Filmed screening of modern Hamlet with smartphones, jokey asides and scene-stealer Eleanor Mills as feisty Ophelia
NT Live's filmed screening of Hamlet, featuring Hiran Abeysekera (Olivier award-winner for Life of Pi) in the title role, will be released in UK cinemas on January 22 and soon after around the world.
NT Live began broadcasting live performances from London's National Theatre to cinemas and art centres in 2009 with a production of Phèdre, starring Helen Mirren. An admirable initiative, NT Live offers broader access to its shows for those unable to afford a ticket or get to London's South Bank.
One of the hardest nuts to crack in the Shakespeare canon has to be Hamlet. Abeysekera's fast-paced depiction of the troubled young prince in a modern setting ("Saltburn meets country manor house" is how he describes it) could well appeal to younger viewers in particular.

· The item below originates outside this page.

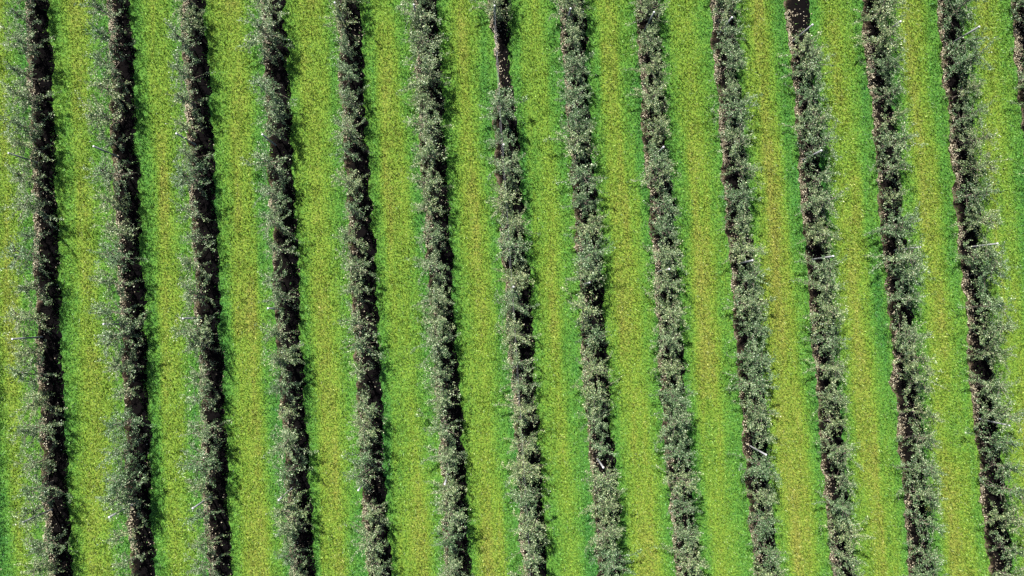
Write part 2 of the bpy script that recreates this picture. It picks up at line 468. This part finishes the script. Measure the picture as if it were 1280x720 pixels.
tag(o, 'foliage of further orchard trees carrying on around the edges of the rows', 'foliage', kind='stuff')

# ------------------------------------------------------------------ trellis posts (top pixel in the photograph)
mb = MB(); mb.tube([(0, 0, -.25), (0, 0, 0), (0, 0, POST_H * .5), (0, 0, POST_H - .05)], [.046, .046, .044, .042], 10)
shaft = mb.mesh('shaft', M_POST)
mb = MB(); mb.tube([(0, 0, POST_H - .09), (0, 0, POST_H - .01), (0, 0, POST_H), (0, 0, POST_H + .012)], [.047, .050, .046, .03], 10)
capm = mb.mesh('cap', M_CAP)
first = None
per_row = {}
for r, px, py in POSTS: per_row.setdefault(r, []).append(py)
for r, px, py in POSTS:
    if first is None:
        first = o = bpy.data.objects.new('trellis_post', None); COL.objects.link(o)
        link('shaft', shaft, o); link('cap', capm, o)
    else: o = copy_tree(first)
    q = at(px, py, POST_H); o.location = (q.x, q.y, 0); o.rotation_euler = (rng.normal(0, .008), rng.normal(0, .008), rng.uniform(0, 6))
    m = per_row[r]; pos = sorted(m).index(py)
    where = (['upper', 'lower'] if len(m) == 2 else ['upper', 'middle', 'lower'])[pos]
    tag(o, f"{where} pale grey trellis post standing in the {ORD[r]} tree row from left", 'post', 'trellis posts standing along the tree rows')

# ------------------------------------------------------------------ trellis wires, strung from post to post in each row
for R in (7,):
    k = R + 1
    root = bpy.data.objects.new('trellis_wire', None); COL.objects.link(root)
    for h, rad, dx in ((.6, .006, .04), (1.2, .005, -.04), (2.2, .004, .0)):
        ys = np.arange(Y0, Y1, -2.0); P = np.stack([row_x(k, ys) + dx, ys, np.full(len(ys), h) + rng.normal(0, .01, len(ys))], 1)
        mb = MB(); mb.tube(P, [rad] * len(P), 5); link('wire', mb.mesh('wire', M_WIRE), root)
    tag(root, f"thin support wires strung along the {ORD[R]} tree row from left", 'wire', 'support wires of the tree rows')

# ------------------------------------------------------------------ two yellow weeds on the soil of the twelfth row
def weed(px, py, label):
    rs = np.random.default_rng(int(px)); n = 46
    C = np.column_stack([rs.normal(0, .05, (n, 2)), rs.uniform(.12, .32, n)]); D = np.column_stack([C[:, :2] * 8 + rs.normal(0, .3, (n, 2)), rs.uniform(0, .5, n)])
    V = leaf_faces(C, D, rs.uniform(.09, .15, n), rs); I = np.arange(n) * 4
    T = np.concatenate([np.stack([I, I + 1, I + 2], 1), np.stack([I, I + 2, I + 3], 1)]); r = rs.random(n)
    root = bpy.data.objects.new('yellow_weed', None); COL.objects.link(root); q = at(px, py); root.location = (q.x, q.y, .02)
    link('leaves', mesh_np('leaves', V, T, None, M_YLEAF, attrs={'rnd': ('FACE', np.concatenate([r, r]))}), root)
    mb = MB()
    for i in range(5):
        a = i * 1.3; mb.tube([(0, 0, 0), (.03 * math.cos(a), .03 * math.sin(a), .12), (.09 * math.cos(a), .09 * math.sin(a), .26)], [.008, .006, .004], 4)
    link('stem', mb.mesh('stem', M_YLEAF), root)
    tag(root, label, 'plant', 'yellow weeds in the soil strip')
weed(1150, 617, 'upper yellow-green weed on bare dark soil, bottom of the twelfth tree row')
weed(1157, 635, 'lower yellow-green weed on bare dark soil, bottom of the twelfth tree row')

# ------------------------------------------------------------------ light: clear day, sun from the upper left
ELEV = math.radians(51)
sh = Vector((.47, -.88)).normalized()               # where shadows fall
d = Vector((sh.x * math.cos(ELEV), sh.y * math.cos(ELEV), -math.sin(ELEV)))
sl = bpy.data.lights.new('sun', 'SUN'); sl.energy = 4.6; sl.angle = math.radians(.53); sl.color = (1, .955, .89)
so = bpy.data.objects.new('sun', sl); COL.objects.link(so); so.rotation_euler = d.to_track_quat('-Z', 'Y').to_euler()
w = bpy.data.worlds.new('World'); sc.world = w; w.use_nodes = True
nt = w.node_tree; bg = nt.nodes['Background']
sky = nt.nodes.new('ShaderNodeTexSky'); sky.sky_type = 'NISHITA'; sky.sun_disc = False
sky.sun_elevation = ELEV; sky.sun_rotation = math.atan2(-sh.x, -sh.y)
nt.links.new(sky.outputs[0], bg.inputs[0]); bg.inputs[1].default_value = .05

sc.view_settings.view_transform = 'Standard'; sc.view_settings.look = 'None'; sc.view_settings.gamma = 1
sc.view_settings.exposure = 1.70
sc.render.engine = 'CYCLES'
sc.cycles.max_bounces = 5; sc.cycles.diffuse_bounces = 3; sc.cycles.glossy_bounces = 2; sc.cycles.transmission_bounces = 3
sc.cycles.use_denoising = False
sc.render.film_transparent = False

Students coming to this play for the first time are likely to appreciate sulky Hamlet's cutting-edge style, from a vintage Blockbuster Video-branded sweatshirt, to a great deal of finger-pistol pointing to his head and jokey asides.
We also get a more comic Polonius (Geoffrey Streatfeild) alongside a strangely unemotional Gertrude (Ayesha Dharker). Meanwhile, Hari MacKinnon's Rosencrantz and Joe Bolland's Guildenstern are suitably preppy, striped blazer figures who look like they could have been Boris Johnson's classmates at Eton.

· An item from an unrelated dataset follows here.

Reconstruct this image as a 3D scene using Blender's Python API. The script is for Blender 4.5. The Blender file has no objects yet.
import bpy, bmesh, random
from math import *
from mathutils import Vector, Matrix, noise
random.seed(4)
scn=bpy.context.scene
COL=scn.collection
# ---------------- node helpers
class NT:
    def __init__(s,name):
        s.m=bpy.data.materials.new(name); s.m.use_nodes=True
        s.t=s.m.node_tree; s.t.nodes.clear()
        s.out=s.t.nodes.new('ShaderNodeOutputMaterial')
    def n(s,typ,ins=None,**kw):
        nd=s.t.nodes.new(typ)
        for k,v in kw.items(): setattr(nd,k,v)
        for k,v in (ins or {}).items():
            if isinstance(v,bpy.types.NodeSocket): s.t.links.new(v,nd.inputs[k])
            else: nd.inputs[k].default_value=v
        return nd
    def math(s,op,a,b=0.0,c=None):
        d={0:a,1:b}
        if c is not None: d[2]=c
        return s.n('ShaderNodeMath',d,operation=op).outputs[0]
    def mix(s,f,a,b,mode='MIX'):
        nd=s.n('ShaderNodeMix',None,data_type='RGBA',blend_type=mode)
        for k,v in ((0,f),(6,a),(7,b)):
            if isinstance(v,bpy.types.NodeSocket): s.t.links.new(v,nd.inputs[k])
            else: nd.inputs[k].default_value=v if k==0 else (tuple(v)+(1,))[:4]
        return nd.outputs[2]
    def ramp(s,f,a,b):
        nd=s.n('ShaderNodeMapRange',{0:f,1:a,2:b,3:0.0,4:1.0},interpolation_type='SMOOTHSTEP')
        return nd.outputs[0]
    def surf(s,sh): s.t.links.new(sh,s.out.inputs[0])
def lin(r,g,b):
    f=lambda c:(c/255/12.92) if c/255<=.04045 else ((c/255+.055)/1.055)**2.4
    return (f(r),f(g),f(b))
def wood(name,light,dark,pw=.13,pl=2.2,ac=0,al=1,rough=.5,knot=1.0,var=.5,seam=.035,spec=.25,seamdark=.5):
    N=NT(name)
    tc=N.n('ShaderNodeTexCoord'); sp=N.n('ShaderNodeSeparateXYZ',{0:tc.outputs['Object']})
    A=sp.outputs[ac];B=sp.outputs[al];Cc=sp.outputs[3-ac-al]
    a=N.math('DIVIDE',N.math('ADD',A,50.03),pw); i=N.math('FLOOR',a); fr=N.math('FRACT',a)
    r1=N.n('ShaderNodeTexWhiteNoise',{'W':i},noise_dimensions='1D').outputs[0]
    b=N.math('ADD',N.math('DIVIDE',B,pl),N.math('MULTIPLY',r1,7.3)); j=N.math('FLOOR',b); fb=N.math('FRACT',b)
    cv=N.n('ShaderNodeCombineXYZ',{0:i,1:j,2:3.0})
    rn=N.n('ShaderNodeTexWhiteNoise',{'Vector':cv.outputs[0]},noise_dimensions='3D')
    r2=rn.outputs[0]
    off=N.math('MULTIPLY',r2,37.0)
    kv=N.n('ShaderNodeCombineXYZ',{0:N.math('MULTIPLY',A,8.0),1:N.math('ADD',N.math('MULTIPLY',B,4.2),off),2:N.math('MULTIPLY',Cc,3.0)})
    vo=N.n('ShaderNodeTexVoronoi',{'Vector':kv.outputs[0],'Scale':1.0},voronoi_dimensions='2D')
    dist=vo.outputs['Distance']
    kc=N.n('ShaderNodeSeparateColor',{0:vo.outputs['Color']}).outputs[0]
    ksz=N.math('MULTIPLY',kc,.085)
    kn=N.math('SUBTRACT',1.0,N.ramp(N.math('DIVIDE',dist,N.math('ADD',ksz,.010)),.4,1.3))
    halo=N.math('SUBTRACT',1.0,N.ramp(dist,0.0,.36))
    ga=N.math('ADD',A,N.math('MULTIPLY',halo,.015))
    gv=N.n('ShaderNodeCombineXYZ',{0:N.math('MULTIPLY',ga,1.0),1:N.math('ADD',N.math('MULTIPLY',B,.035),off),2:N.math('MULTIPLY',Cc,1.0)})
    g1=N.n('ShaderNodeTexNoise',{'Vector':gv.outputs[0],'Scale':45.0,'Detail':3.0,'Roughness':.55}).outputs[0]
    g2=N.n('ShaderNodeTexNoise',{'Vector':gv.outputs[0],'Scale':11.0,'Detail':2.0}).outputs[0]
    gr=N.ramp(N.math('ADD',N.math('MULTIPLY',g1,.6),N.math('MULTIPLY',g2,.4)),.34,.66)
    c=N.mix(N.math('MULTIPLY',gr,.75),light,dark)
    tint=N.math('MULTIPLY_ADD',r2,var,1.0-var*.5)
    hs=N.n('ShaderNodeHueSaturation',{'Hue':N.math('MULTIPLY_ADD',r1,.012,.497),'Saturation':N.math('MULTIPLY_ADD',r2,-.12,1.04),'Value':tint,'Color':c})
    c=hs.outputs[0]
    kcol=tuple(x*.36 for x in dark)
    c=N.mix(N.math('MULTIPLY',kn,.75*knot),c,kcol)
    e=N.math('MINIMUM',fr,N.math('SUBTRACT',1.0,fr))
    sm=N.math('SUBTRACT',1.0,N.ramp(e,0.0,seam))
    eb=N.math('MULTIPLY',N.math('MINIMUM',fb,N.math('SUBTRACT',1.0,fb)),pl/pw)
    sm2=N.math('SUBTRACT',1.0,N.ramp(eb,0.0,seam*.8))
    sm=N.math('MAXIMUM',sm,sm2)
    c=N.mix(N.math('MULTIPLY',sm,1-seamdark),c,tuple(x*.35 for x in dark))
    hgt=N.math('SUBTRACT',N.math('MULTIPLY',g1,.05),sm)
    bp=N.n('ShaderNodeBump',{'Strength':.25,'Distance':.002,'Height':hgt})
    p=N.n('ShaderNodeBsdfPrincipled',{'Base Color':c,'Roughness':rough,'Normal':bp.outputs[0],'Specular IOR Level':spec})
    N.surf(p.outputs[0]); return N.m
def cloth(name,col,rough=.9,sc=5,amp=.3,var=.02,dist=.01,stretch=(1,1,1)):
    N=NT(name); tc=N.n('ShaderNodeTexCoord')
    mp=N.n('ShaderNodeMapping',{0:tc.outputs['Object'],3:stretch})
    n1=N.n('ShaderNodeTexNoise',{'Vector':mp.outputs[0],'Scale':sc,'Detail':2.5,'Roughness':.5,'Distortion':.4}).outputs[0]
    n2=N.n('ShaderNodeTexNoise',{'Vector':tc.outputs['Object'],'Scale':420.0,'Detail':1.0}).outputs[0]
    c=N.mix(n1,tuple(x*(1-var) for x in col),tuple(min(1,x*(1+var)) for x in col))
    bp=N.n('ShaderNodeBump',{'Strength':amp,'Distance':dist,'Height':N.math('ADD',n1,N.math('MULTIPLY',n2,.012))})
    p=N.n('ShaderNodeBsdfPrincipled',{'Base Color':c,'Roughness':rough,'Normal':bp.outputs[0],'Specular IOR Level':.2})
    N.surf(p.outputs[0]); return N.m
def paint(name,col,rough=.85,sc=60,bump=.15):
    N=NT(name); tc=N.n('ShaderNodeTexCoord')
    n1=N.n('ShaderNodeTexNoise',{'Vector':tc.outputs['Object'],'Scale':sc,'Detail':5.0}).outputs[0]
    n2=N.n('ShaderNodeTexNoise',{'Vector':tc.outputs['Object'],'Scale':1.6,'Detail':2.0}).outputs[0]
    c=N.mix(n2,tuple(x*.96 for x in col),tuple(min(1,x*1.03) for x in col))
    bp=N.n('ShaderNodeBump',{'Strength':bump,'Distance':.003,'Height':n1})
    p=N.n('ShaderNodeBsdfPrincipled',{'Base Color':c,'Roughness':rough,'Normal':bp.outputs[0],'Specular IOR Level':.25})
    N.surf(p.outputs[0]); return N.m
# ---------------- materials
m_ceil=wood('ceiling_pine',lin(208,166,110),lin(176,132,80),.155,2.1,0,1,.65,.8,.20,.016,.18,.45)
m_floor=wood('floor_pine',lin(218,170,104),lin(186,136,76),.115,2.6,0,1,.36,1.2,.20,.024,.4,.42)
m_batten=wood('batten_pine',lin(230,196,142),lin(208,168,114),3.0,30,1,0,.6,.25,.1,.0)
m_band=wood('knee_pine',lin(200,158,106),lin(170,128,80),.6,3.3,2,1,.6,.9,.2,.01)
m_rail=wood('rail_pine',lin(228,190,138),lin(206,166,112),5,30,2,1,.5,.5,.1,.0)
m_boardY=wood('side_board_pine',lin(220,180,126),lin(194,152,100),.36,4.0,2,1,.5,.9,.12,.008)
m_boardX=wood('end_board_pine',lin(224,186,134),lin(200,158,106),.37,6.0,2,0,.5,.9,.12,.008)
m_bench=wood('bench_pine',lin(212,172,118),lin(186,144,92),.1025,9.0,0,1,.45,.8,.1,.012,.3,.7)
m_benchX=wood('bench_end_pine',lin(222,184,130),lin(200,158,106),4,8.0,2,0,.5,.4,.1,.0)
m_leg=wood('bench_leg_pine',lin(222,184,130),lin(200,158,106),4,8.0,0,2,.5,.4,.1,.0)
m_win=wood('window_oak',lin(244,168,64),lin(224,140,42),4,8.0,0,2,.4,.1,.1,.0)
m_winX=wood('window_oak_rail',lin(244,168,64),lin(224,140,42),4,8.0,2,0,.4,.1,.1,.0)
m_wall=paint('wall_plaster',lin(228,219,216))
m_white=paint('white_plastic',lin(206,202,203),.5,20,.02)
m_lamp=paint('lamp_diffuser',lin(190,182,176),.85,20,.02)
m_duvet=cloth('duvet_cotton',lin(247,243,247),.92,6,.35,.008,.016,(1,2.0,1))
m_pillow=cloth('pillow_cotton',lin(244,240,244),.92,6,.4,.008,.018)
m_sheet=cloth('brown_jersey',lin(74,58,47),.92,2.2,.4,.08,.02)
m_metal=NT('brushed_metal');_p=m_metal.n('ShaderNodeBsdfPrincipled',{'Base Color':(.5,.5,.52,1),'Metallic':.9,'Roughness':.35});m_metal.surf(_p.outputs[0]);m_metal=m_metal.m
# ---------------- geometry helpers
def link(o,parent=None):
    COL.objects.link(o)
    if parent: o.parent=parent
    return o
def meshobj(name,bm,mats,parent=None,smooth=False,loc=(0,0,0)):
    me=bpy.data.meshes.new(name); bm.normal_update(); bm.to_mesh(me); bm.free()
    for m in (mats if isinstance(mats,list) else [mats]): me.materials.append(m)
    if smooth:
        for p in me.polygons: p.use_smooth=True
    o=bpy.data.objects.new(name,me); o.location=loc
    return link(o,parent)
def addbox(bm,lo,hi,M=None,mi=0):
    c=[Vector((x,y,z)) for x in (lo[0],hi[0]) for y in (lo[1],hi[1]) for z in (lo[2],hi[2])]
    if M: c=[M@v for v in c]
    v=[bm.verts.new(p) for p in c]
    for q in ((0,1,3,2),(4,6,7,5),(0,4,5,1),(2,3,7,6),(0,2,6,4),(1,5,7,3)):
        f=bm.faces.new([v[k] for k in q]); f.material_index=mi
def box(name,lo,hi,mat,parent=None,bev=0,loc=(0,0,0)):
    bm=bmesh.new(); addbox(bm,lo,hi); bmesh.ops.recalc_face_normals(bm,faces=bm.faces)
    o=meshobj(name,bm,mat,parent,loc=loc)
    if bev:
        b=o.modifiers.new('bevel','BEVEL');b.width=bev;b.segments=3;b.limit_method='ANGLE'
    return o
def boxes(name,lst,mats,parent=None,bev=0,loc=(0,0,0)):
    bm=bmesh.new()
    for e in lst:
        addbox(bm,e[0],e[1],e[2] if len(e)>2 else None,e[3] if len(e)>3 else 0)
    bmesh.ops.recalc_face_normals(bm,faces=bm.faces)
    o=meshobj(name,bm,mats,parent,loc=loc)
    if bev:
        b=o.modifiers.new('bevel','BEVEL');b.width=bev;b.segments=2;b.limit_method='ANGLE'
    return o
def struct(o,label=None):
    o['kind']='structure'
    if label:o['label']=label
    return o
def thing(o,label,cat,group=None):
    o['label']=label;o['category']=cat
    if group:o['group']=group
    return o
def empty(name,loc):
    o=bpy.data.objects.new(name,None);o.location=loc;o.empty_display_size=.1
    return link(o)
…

Alastair Petrie as Claudius does his best to bring some sobriety to the party and Siobhan Redmond's Player Queen offers the ultimate lesson in how to clearly speak the lines.

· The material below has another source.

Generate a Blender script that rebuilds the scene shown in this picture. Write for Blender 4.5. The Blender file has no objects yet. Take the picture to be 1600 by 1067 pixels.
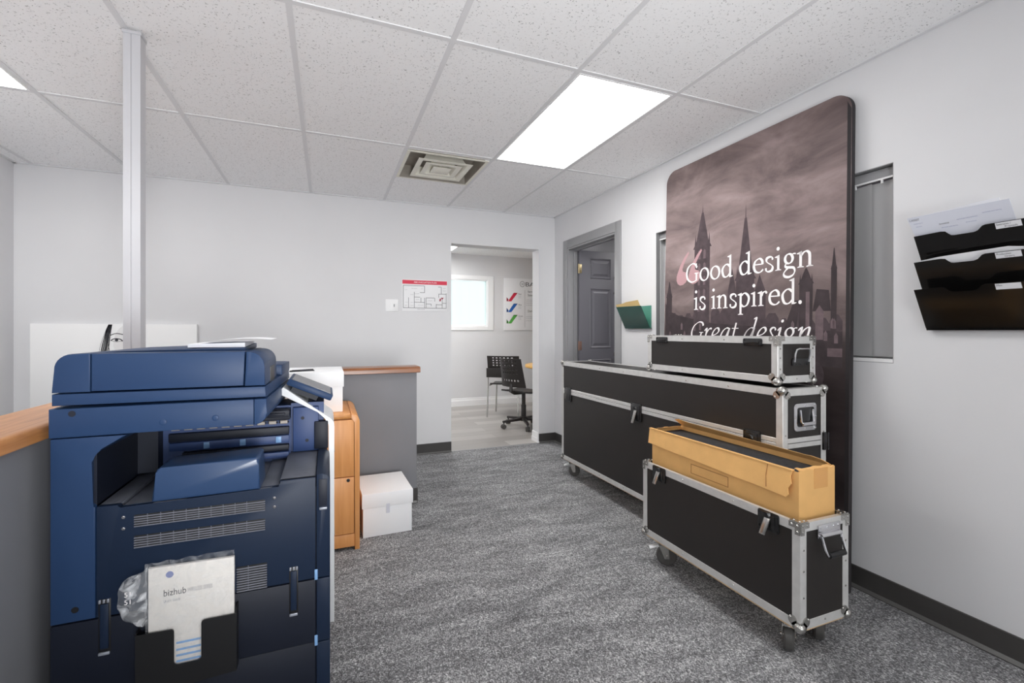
import bpy, bmesh, math, random
from mathutils import Vector, Matrix
random.seed(7)
D = bpy.data
SC = bpy.context.scene
COL = SC.collection
PI = math.pi

# ------------------------------------------------------------------ camera, world, light, exposure
F_PX, YAW, CAM_H = 723.0, math.atan(289.0/723.0), 1.2
cam = D.cameras.new('camera'); cam.sensor_width = 36.0; cam.lens = F_PX/1600*36.0
cam.shift_y = -15.5/1600; cam.clip_start = 0.02
camo = D.objects.new('camera', cam); COL.objects.link(camo)
camo.location = (0, 0, CAM_H); camo.rotation_euler = (PI/2, 0, -YAW)
SC.camera = camo
W = D.worlds.new('daylight'); SC.world = W; W.use_nodes = True
W.node_tree.nodes['Background'].inputs[0].default_value = (0.93, 0.97, 1.0, 1)
W.node_tree.nodes['Background'].inputs[1].default_value = 2.9
SC.view_settings.view_transform = 'Standard'; SC.view_settings.look = 'None'
SC.view_settings.gamma = 1.0; SC.view_settings.use_curve_mapping = False
SC.view_settings.exposure = 0.0
PANEL_STRENGTH = 13.0
def fill_spot(name, loc, aim, watts, cone, r):
    # added spot lamp behind the camera, aimed up to brighten the ceiling
    l = D.lights.new(name, 'SPOT'); l.energy = watts; l.spot_size = math.radians(cone); l.spot_blend = .9; l.shadow_soft_size = r
    o = D.objects.new(name, l); COL.objects.link(o); o.location = loc
    o.rotation_euler = (Vector(aim)-Vector(loc)).to_track_quat('-Z', 'Y').to_euler()
fill_spot('ceiling_fill', (.3, -.9, .8), (.2, 1.8, 2.44), 270, 104, .35)
SC.cycles.max_bounces = 12; SC.cycles.diffuse_bounces = 8; SC.cycles.transparent_max_bounces = 16
SC.cycles.use_denoising = True
SC.cycles.caustics_reflective = False; SC.cycles.caustics_refractive = False

# ------------------------------------------------------------------ materials
def lin(c):
    return tuple((v/255/12.92 if v/255 <= .04045 else ((v/255+.055)/1.055)**2.4) for v in c)

MATS = {}
def mat(name, rgb, rough=.5, metal=0., noise=0., nscale=40., bump=0., bscale=200., spec=.5, coat=0.):
    """plain procedural surface; rgb in 0..255 sRGB; noise = colour variation, bump = fine relief"""
    m = D.materials.new(name); m.use_nodes = True
    nt = m.node_tree; b = nt.nodes['Principled BSDF']
    c = lin(rgb) + (1,)
    b.inputs['Base Color'].default_value = c
    b.inputs['Roughness'].default_value = rough
    b.inputs['Metallic'].default_value = metal
    b.inputs['Specular IOR Level'].default_value = spec
    b.inputs['Coat Weight'].default_value = coat
    if noise or bump:
        tc = nt.nodes.new('ShaderNodeTexCoord')
    if noise:
        n = nt.nodes.new('ShaderNodeTexNoise'); n.inputs['Scale'].default_value = nscale; n.inputs['Detail'].default_value = 4
        r = nt.nodes.new('ShaderNodeValToRGB')
        r.color_ramp.elements[0].position = .3; r.color_ramp.elements[1].position = .7
        r.color_ramp.elements[0].color = tuple(v*(1-noise) for v in c[:3]) + (1,)
        r.color_ramp.elements[1].color = tuple(min(1, v*(1+noise)) for v in c[:3]) + (1,)
        nt.links.new(tc.outputs['Object'], n.inputs['Vector']); nt.links.new(n.outputs['Fac'], r.inputs[0])
        nt.links.new(r.outputs[0], b.inputs['Base Color'])
    if bump:
        n2 = nt.nodes.new('ShaderNodeTexNoise'); n2.inputs['Scale'].default_value = bscale; n2.inputs['Detail'].default_value = 2
        bp = nt.nodes.new('ShaderNodeBump'); bp.inputs['Strength'].default_value = bump; bp.inputs['Distance'].default_value = .002
        nt.links.new(tc.outputs['Object'], n2.inputs['Vector']); nt.links.new(n2.outputs['Fac'], bp.inputs['Height'])
        nt.links.new(bp.outputs[0], b.inputs['Normal'])
    MATS[name] = m
    return m

def emit(name, rgb, strength):
    m = D.materials.new(name); m.use_nodes = True; nt = m.node_tree
    nt.nodes.remove(nt.nodes['Principled BSDF'])
    e = nt.nodes.new('ShaderNodeEmission'); e.inputs[0].default_value = tuple(rgb) + (1,); e.inputs[1].default_value = strength
    nt.links.new(e.outputs[0], nt.nodes['Material Output'].inputs[0]); return m

def glass(name, tint=(1, 1, 1), gloss=.06, rough=.02):
    m = D.materials.new(name); m.use_nodes = True; nt = m.node_tree
    nt.nodes.remove(nt.nodes['Principled BSDF'])
    t = nt.nodes.new('ShaderNodeBsdfTransparent'); t.inputs[0].default_value = tuple(tint) + (1,)
    g = nt.nodes.new('ShaderNodeBsdfGlossy'); g.inputs['Roughness'].default_value = rough
    mx = nt.nodes.new('ShaderNodeMixShader'); fr = nt.nodes.new('ShaderNodeFresnel'); fr.inputs[0].default_value = 1.45
    nt.links.new(fr.outputs[0], mx.inputs[0]); nt.links.new(t.outputs[0], mx.inputs[1]); nt.links.new(g.outputs[0], mx.inputs[2])
    nt.links.new(mx.outputs[0], nt.nodes['Material Output'].inputs[0]); return m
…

But the out-and-out star of the show is Eleanor Mills as a go-getting and spirited Ophelia. Mills communicates directly with the audience and steals every scene when she's on stage. We are putty in her hands with every glance, gesture and word she throws our way.
Does this novel blink-or-you'll-miss-it version of one of the Bard's most famous plays actually work? That is the question.
For some, Robert Hastie's (Standing at the Sky's Edge, Operation Mincemeat) first offering in his new role as the National's deputy artistic director might appear bold, fun and up-to-the-minute. While others could find it too rowdy and shouty – to the degree that it's hard to appreciate the rhythm of Shakespeare's verse encapsulating Hamlet's emotive ruminations on themes of revenge, madness, life and death.
You certainly can't fault the production team's efforts that are captured splendidly on film. Ben Stones' opulent European palace set with forest and military murals on its walls (eat your heart out Bridgerton) is the ideal backdrop.
Jessica Hung Han Yun's lighting is evocative (I especially liked the use of torches in the unnerving ghost scene), and sound design by Alexandra Faye Braithwaite and music by Richard Taylor both contribute to the unsettling atmosphere of the play.
If the play's the thing, then the filmed screening of the play is the next best thing for those who couldn't be there in person or those who want to check out the rotten state of Denmark one more time.